Thu, November 9, 4:00 to 5:45pm, Hyatt Regency Chicago, Wright, Third Floor West Tower

Session Submission Type: Non-Paper Session: Dialogue Format

Abstract

To teach history and methodology in American Studies is to navigate paradoxes. Many programs offer methods seminars, but in practice American Studies seems to resist disciplinary "rules" at every turn. The field’s institutional history likewise seems tainted by its roots in the early Cold War as a vehicle for American exceptionalism; students in American Studies are far more likely to identify with other histories and other genealogies. But what if our origin stories are simply wrong? What if the field already has more methodological coherence than we tend to recognize? In American Studies: A User’s Guide (forthcoming in August 2017), Philip J. Deloria and Alexander Olson argue that a more systematic approach to historiography and methodology should be at the center of the American Studies curriculum. Far from inhibiting experimentation or standardizing pedagogy, methodological “rules” can be a springboard to creativity—including creativity that takes the form of purposeful dissent or rejection of such rules. This roundtable seeks to generate a lively discussion about how renewed attention to method might change the way American Studies is taught in the classroom and beyond.

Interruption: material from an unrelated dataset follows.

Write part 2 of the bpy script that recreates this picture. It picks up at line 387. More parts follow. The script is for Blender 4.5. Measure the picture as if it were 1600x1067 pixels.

The panelists in this roundtable all have deep experience with American Studies pedagogy. In 2016, Janet Davis won the University of Texas System Regents’ Outstanding Teaching Award. She is currently a Provost Teaching Fellow developing a service learning initiative. Carolyn Thomas is the Vice Provost and Dean for Undergraduate Education at University of California, Davis, where she won the Chancellor’s Award for Distinguished Undergraduate Mentoring. Ann Fabian is a professor emeritus of History and American Studies at Rutgers who is currently teaching at Tokyo University. Her 2010 address, "An Education on a Whaling Ship," reflected on Moby Dick both as a text bearing the traces of Melville’s own educational world, and as a source of ongoing resonance in a Rutgers first-year seminar. An assistant professor at the University of Wisconsin, Ramzi Fawaz has published and presented on methods in queer studies and visual culture, including a recent article in Feminist Studies on the pedagogy of affective curation. Philip Deloria is a past president of ASA and Alexander Olson is an assistant professor at Western Kentucky University. In the spirit of this year’s ASA annual meeting theme, the primary goal of their book is to foster conversation about pedagogy and dissent in American Studies.